Former Pastor Gets 18 Years for Sex Crimes

By Barb Owens
Daily Record
October 30, 2010

Former pastor James L. Watkins, 51, of Cle Elum was sentenced to 18 years in prison Friday after pleading guilty to four counts of sexual abuse earlier this month. Watkins was found guilty of first-degree child molestation, first-degree rape of a child, second-degree rape of a child and third-degree rape of a child on Oct. 11.

Watkins was arrested on July 13 when he turned himself in and confessed to the Cle Elum-Roslyn-South Cle Elum Police Department after the victim reported the crimes to police. The victim was concerned that Watkins was grooming another possible victim for sexual abuse, said deputy prosecuting attorney Paul Sander.

The crimes took place between 1997 and 2003 when the victim was between the ages of 9 and 15, Sander said.

The victim, who is related to Watkins, is now an adult.

In court Friday, Watkins’ defense attorney Richard Young told Judge Michael Cooper that his client has showed a tremendous amount of remorse. Young said sometimes with these types of cases, the defendant can tend to minimize what’s happened, but Watkins never eluded to that.

“He is ready and willing to accept responsibility for his actions,” Young said.

Watkins thanked Young as his lawyer and also thanked the prosecution for their compassion.

“I shamefully and wrongfully did these things,” Watkins said.

He asked for forgiveness from the victim, from his church, from the community and from the court.

“I deserve everything this court gives me,” Watkins said.

He turned to the victim.

“I ask you to forgive me for putting you through all these things over the years,” Watkins said. “I do pray that you’ll be able to get the support you need.”

The prosecution recommended a sentence of 13 1/2 years to 18 years.

Simon Barr, a state Department of Corrections agent, told the court that Watkins abused his power as a pastor and the trust of his victim.

The victim addressed the court, explaining that there were two objectives in filing the police report. The victim wanted to protect a specific person from also becoming a victim and for Watkins to get treatment to “conquer his immoral behavior.”

The victim said the minimum sentence — 13 1/2 years — would accomplish that. The victim asked the court to show mercy on Watkins.

Judge Cooper sentenced Watkins to 216 months in prison — the maximum of the standard-range sentence.
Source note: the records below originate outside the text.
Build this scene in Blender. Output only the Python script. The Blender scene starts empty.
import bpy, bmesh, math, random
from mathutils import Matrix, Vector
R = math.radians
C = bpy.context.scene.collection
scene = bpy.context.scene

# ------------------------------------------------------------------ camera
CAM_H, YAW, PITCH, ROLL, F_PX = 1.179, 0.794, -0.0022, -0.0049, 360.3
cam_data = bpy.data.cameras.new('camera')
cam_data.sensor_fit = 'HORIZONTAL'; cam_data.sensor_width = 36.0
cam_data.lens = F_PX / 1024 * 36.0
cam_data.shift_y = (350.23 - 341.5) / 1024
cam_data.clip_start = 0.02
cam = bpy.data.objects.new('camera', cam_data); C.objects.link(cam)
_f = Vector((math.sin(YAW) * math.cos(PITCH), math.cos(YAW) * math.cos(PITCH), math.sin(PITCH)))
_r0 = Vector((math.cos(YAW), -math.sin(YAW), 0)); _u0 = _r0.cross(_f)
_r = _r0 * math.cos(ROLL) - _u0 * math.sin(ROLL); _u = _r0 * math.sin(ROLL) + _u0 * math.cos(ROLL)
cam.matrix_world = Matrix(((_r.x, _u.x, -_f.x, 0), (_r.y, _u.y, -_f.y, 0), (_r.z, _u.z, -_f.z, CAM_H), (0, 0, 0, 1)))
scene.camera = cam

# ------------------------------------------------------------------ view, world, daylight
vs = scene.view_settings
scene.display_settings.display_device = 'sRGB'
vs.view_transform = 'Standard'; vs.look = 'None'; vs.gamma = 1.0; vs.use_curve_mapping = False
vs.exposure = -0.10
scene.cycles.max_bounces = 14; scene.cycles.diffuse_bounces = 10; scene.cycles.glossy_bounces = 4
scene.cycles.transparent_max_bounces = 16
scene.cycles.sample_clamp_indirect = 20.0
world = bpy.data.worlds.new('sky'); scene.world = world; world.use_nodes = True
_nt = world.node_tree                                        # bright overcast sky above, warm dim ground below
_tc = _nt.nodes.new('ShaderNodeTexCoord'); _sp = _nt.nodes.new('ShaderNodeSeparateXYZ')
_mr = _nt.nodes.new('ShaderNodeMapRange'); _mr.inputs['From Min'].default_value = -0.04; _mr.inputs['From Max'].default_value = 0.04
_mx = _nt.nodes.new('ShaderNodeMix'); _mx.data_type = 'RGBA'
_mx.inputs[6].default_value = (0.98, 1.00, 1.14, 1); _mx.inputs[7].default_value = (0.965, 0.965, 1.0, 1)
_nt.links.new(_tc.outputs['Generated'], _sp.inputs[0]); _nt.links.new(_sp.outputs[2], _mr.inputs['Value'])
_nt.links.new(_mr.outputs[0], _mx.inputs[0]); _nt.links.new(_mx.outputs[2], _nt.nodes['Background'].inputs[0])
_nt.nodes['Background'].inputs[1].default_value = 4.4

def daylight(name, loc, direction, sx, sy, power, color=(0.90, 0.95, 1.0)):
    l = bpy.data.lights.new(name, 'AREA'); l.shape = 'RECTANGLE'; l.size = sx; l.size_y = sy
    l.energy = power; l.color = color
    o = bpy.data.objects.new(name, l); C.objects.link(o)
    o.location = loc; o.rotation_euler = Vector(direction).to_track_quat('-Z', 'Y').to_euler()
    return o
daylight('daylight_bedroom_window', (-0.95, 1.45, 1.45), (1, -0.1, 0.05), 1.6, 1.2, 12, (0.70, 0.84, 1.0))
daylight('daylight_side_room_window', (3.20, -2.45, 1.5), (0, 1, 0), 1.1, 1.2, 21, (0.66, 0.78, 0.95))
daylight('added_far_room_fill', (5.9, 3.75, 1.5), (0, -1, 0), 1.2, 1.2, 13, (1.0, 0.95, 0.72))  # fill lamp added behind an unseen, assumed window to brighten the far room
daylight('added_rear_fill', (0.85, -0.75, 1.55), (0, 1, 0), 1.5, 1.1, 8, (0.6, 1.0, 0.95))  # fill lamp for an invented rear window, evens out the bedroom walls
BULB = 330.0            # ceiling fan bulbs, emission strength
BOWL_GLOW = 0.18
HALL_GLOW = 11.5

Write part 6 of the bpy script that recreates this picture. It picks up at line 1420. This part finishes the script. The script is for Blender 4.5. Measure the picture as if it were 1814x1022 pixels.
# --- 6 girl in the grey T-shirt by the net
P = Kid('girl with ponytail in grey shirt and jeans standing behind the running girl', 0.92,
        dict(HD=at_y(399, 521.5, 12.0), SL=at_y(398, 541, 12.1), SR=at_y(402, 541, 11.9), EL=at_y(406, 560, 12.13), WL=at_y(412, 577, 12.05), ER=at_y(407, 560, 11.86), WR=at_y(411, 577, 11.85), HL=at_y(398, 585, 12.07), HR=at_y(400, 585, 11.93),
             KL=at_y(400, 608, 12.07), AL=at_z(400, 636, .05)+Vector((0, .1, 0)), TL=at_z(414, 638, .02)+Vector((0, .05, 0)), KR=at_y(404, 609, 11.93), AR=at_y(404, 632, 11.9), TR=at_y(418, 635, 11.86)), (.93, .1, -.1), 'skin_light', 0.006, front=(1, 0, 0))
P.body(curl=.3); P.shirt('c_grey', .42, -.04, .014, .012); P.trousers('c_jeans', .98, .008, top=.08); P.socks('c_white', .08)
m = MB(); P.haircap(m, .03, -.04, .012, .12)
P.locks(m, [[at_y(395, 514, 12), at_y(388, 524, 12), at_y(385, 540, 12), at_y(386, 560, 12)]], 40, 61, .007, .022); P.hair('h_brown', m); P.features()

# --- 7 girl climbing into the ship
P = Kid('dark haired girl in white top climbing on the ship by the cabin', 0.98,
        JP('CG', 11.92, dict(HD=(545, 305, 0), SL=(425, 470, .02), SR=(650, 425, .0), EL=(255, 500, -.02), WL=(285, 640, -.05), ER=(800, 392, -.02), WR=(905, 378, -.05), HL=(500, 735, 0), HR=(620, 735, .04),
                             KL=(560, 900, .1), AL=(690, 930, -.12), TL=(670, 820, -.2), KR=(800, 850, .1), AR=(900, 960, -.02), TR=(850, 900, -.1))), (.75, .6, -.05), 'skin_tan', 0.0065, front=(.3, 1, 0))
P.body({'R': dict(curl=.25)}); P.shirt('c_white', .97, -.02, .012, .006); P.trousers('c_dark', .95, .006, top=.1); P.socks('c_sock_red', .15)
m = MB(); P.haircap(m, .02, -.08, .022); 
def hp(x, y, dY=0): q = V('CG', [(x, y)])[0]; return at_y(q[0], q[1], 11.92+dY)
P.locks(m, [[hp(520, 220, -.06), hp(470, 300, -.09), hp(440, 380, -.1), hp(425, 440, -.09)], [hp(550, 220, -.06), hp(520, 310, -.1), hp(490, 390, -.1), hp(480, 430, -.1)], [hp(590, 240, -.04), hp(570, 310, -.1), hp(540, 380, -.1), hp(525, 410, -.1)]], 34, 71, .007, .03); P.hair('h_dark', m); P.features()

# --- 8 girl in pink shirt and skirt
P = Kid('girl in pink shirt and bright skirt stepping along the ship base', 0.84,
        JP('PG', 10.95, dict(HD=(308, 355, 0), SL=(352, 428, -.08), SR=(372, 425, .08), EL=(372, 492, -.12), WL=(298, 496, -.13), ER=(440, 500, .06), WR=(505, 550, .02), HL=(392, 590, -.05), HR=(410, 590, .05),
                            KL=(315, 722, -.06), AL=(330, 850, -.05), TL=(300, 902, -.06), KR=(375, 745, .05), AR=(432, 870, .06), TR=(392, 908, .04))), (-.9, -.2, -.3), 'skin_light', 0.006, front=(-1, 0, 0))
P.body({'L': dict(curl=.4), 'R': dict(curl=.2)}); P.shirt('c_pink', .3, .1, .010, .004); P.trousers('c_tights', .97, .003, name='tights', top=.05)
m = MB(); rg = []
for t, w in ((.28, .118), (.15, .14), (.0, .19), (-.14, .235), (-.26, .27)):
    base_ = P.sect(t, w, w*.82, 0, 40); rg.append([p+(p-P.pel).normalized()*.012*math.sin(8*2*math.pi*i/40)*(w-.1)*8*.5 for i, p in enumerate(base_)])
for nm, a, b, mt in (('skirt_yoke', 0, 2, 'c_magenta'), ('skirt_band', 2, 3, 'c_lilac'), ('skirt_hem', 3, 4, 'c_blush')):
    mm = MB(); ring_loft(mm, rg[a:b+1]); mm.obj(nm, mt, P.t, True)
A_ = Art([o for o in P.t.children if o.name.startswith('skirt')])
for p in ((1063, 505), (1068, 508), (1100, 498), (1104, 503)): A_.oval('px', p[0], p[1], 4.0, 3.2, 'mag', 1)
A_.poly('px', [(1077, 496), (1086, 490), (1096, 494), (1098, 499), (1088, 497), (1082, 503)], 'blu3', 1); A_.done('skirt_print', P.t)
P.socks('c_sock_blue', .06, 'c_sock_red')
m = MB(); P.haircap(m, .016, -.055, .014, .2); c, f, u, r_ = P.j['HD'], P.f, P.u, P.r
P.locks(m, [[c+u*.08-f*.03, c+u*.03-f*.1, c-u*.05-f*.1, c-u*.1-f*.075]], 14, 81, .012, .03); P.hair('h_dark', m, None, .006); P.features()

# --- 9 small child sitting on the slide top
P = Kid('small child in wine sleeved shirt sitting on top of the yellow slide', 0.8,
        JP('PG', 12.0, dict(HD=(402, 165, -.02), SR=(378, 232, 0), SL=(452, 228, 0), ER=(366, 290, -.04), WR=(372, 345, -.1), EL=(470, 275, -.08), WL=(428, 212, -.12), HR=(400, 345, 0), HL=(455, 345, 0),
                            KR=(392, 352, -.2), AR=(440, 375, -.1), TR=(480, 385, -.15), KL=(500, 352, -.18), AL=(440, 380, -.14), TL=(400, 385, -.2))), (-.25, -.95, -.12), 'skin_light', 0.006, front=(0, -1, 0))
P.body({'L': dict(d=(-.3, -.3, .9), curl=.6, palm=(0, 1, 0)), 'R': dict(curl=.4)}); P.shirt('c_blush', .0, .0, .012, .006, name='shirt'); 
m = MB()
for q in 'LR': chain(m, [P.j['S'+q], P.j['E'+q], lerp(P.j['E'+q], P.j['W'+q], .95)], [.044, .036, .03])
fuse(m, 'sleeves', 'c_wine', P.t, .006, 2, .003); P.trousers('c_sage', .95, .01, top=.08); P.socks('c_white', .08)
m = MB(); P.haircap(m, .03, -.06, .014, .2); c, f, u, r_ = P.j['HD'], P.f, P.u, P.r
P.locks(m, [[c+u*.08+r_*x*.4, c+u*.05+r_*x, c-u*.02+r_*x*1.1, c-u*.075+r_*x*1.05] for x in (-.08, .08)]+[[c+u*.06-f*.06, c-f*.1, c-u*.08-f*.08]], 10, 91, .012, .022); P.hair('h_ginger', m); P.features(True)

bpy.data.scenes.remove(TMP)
Cooper said legal mercy has already been given and said that the outcome for Watkins could have been much worse.

“I’m quite aware of my own feelings of this type of crime,” Cooper said, adding that he didn’t want them to interfere with his ability to judge.

“You’ve taken responsibility for years of immoral behavior and I hope this is the end of it,” Cooper said. “Just because you’re behind bars doesn’t mean you can’t be a productive member of society.”

Sander said the resolution that was reached was a direct response to the victim’s wishes.

“As in every case, there was an effort to achieve justice by balancing both the community’s interest and the victim’s interest in formulating this resolution,” Sander said.